The Let’s-Be-Friends Temp
Black Hoodie was the type of guy you felt bad for not liking. He was friendly, never bothered anyone with annoying questions, and shared his mints at meetings. For an eleven-month contract, he wore the same black hoodie every day, which somehow never appeared dirty—maybe he had a bunch of them. Within an hour after meeting him, he friend requested me on Facebook, which I found peculiar because I’d already forgotten his name, yet he knew my first and last.
It was hard to say why I didn’t like him, even after he picked up on that fact and was cordial enough to leave me alone in the break room and stopped asking about my weekend on Monday morning. He was a solid worker and was eager to help the less informed, but it only took one time for someone to learn that asking him a question, no matter how small, always resulted in a ten-minute interaction.
“Do you know how to print?” a young girl asked on her first day.
“Yeah,” Black Hoodie said. He leaned over her shoulder and pointed to an icon in the corner of her screen. “Open that up.” He moved his hand closer to her monitor and pressed his finger against the screen. “Just click that,” he said.
She dragged her cursor under the greasy fingerprint he left behind and hit the button.
“Follow me.” He escorted her across the office to the supply room that housed the printer.
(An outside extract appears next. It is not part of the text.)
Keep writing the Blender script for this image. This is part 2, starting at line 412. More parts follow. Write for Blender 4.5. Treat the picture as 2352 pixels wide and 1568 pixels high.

“Where did you work before this?” he asked.
“Google,” she said.
“Cool!” he said with an embarrassing amount of enthusiasm. “Did you know Google is actually a typo? It was supposed to be Goggle, but someone spelled it wrong and they decided to go with it.”
“Neat,” she said.
“It is neat, isn’t it?”
He stood next to her as she waited for the printer to spit out her work. Her discomfort went unnoticed, and he continued interrogating her about her previous job.
/> “Was it a fun office?”
“I guess.”
“We like to have fun here. You should come with us to happy hour.”
“Do you do that regularly?”
“Kind of. Well, we haven’t yet, but it’s in the works. I’ll send you an invite.”
She retrieved the document, and he followed her back to her desk.
“The break room gets pretty busy at noon,” he said. “That’s why I eat lunch at 11:30.”
“Cool.” She turned to face her computer screen. The fingerprint had dried, but its impression remained.
“You should join me.”
“We’ll see,” she said. He watched along as she opened her email. She glanced over her shoulder and stared at him until he turned and returned to his desk.
Every Tuesday morning, in hopes of finding four people to form a pub trivia team, Black Hoodie sent out a team-wide email with the subject line “Let’s be nerdy and drink beers.” He’d follow up later in the day with ideas for team names like “The Rubix Cubicles” or “The Nine to Fivers.”
I enjoyed pub trivia, but never responded. I feared I’d be the only one to show and couldn’t risk being stuck in one of his meandering stories. In an early training session, he took a seat next to me. As we waited for it to get started, he told me a drawn-out story about returning a pair of pants to Target. There wasn’t even a payoff or an obstacle he had to overcome to return the pants. He just told me the details of waking up one Saturday morning and driving to Target to return a pair of pants that were too short. Traffic was good, and the exchange went flawlessly. I couldn’t figure out why he felt it was an interesting experience to share.
My coworkers must have had similar experiences because, by the end of the second week, no one sat next to him in meetings, and when he pulled out his tin of mints, everyone avoided eye contact.